How to Shop More Sustainably

We all know the saying: the most sustainable blah blah blah is the one you already own.

A valid point, yes, but not always practical. Style evolves, we finally land jobs that offer above the tuna and rice diet pay range and boy, look at that sweater! But as the UN Alliance for Sustainable Fashion notes, the fashion industry accounts for 2-8% of the world’s global greenhouse gas emissions, making it the second most polluting industry on the planet after oil. Yves Saint Laurent was lying when he said ‘fashion fades, but style is eternal’ because fashion does not fade: 87% of clothes are incinerated or end up in landfill. So, while not buying anything at all is best, here are some tips for shopping a little smarter when you do.

Suss the labels 

Globally, less than 1% of clothing is recycled due to inadequate technology and because most items of clothing are made from a hybrid of materials that are impossible to break down. I’m talking polyester, nylon and acrylic, which are all forms of plastic. The better options are natural fibres such as cotton, hemp, linen and wool, because they can break down and are more durable than their chemically made counterparts. Even better is when it’s organic and 100% of one singular fibre, because they can actually be recycled completely into something else. Unlike food, there aren’t that many alternative names for bad materials to hide behind, so just a quick read of the label should steer you in the right direction.

Opt for well-made over on-trend

Longevity and fit are the two key factors that underpin quality clothing design. While higher quality does often translate to higher prices, investing at a higher price point rules out fast fashion, AKA, shit that falls apart, fades or stretches after a couple of wears and washes. Other than the price tag (which is a reflection of fairer wages along the supply chain and better but more costly materials being used), there are a few hot tips on how to tell if something is well made. Look for the fabric matching up at the seams, panels that divide shirts up (called yolks), hems that are properly finished and a label that tells you how to properly care for your garment.

The week rule 

This was a lesson my mum taught me when I started my first job at Domino’s, after finally upgrading from washing the entire neighbourhood’s cars, and it’s stuck with me since. If you want something, like really, really want it—think about it for a week before you buy it. If, at the end of the week you still want it, then allow yourself to get it. This can be applied to most purchases in life, but often fashion is an impulse buy because it is on sale or we’ve got a party to go to over the weekend. This rule has saved me so much money and once-wear clothes. Cheers mum.
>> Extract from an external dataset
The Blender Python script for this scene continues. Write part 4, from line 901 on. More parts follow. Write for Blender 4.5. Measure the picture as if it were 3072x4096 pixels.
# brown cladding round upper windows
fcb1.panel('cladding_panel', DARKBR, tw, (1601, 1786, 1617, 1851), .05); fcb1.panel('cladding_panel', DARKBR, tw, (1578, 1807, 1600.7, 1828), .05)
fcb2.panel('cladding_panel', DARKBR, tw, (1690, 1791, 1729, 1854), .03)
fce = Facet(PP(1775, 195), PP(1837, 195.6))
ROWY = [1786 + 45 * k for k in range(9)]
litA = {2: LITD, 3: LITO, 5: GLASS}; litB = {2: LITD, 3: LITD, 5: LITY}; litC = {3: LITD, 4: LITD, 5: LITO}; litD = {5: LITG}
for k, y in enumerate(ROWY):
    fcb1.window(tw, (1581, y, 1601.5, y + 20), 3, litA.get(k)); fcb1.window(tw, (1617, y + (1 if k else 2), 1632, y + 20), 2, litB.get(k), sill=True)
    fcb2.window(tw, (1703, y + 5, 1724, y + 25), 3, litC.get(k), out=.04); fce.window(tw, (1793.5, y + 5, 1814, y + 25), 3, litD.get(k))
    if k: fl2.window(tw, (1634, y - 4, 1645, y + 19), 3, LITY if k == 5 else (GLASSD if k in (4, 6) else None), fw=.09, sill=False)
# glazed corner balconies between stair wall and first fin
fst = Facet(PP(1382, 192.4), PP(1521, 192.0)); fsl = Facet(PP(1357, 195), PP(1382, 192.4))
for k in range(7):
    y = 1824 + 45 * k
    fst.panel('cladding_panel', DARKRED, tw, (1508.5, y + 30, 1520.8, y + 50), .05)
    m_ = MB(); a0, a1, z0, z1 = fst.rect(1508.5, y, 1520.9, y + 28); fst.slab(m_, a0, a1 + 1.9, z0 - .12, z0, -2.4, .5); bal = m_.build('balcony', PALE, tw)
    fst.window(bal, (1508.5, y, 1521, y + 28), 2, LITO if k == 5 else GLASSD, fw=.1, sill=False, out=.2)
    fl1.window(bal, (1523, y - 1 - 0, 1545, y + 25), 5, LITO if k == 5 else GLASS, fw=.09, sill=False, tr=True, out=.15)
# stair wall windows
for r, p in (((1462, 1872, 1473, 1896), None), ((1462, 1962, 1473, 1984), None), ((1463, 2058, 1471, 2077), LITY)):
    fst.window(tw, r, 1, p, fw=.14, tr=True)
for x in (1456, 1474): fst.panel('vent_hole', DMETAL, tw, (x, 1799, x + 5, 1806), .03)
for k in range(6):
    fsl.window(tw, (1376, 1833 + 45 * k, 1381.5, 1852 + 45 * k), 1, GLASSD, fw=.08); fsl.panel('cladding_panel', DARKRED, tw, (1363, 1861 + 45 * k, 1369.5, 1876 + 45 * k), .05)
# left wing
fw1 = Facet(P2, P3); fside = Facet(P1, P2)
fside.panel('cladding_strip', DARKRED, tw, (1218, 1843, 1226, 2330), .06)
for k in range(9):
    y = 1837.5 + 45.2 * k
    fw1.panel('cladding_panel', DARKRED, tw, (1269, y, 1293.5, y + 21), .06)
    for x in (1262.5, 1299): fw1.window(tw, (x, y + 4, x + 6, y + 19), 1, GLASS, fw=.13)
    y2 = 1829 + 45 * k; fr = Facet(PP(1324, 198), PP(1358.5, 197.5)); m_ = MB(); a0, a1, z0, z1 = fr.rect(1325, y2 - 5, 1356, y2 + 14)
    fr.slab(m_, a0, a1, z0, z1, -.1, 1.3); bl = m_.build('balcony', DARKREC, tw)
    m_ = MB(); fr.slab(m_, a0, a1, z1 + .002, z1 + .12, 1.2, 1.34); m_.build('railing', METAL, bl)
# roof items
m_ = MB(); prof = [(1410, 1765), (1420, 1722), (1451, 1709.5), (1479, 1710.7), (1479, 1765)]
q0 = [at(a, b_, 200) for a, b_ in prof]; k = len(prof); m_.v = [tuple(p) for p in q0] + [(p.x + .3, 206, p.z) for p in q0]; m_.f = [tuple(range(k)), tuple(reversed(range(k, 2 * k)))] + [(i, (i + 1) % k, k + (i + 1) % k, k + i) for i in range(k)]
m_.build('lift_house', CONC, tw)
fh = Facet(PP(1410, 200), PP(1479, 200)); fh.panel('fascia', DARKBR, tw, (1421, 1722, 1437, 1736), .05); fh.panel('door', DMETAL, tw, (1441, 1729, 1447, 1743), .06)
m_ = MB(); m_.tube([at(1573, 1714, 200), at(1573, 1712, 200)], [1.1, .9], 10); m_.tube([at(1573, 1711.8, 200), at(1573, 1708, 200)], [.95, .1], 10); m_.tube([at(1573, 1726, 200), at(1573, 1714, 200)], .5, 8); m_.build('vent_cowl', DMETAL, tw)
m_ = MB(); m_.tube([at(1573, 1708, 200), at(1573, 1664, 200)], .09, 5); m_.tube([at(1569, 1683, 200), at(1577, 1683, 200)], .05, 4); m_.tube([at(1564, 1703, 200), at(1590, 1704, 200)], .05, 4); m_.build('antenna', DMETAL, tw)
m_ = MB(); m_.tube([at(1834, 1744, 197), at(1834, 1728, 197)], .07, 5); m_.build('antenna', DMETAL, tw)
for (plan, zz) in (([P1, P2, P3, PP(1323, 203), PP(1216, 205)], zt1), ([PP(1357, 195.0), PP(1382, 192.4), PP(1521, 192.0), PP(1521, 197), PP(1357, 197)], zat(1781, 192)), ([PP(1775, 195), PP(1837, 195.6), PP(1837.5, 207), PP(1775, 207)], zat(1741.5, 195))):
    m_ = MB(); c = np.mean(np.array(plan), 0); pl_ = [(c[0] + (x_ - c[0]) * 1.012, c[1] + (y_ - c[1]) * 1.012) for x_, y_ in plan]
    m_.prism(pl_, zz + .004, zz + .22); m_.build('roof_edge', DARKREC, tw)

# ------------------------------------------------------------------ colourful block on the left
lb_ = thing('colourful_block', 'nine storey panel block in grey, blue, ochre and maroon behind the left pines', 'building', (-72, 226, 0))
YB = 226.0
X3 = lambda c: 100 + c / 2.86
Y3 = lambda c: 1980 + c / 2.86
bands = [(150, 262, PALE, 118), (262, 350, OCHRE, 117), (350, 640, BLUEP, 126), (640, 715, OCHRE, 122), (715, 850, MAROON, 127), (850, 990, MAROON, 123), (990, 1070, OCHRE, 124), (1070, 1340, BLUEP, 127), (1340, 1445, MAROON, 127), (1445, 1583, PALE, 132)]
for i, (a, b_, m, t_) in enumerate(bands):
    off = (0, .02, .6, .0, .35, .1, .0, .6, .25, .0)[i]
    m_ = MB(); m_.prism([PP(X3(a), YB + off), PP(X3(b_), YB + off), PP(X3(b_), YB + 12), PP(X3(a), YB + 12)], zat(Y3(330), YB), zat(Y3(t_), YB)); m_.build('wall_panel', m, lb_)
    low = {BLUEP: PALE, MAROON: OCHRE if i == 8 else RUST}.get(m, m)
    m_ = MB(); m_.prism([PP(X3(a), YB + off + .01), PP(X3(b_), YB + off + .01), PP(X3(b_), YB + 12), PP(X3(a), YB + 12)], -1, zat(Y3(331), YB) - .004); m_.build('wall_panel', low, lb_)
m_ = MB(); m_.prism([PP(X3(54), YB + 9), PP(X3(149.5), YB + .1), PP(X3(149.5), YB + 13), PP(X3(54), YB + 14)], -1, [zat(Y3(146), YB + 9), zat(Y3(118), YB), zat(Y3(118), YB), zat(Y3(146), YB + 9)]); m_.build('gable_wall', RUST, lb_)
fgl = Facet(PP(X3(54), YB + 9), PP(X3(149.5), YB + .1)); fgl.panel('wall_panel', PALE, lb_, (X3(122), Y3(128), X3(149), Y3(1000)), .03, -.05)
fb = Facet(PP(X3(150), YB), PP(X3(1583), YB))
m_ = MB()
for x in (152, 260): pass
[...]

Get to know your local tailor 

When you invest in high-quality clothes, they will sit better on your body. And if they don’t, have it altered to ensure that it does. Your local tailors aren’t actually tailors, they are wizards. Realistically, not all of us own sewing machines and had G Ma teaching us how to sew on Sunday afternoons (although learning to sew is the number one sustainability tip from me), but a trip to your local alterations shop is your next best bet. Plus, I’ve never met a tailor that wasn’t a little darling yet. For a relatively cheap price, you can have your clothes fitting just right, ensuring it’s a piece that you will reach for over and over again, which can be especially elevating if you scored it at the oppy for $4. And if you snag your jeans on a fence doing god knows what, you can bet these wizard darlings will be able to repair it for you at a cost much smaller than what it’s costing our planet when you throw it in the bin (the earth).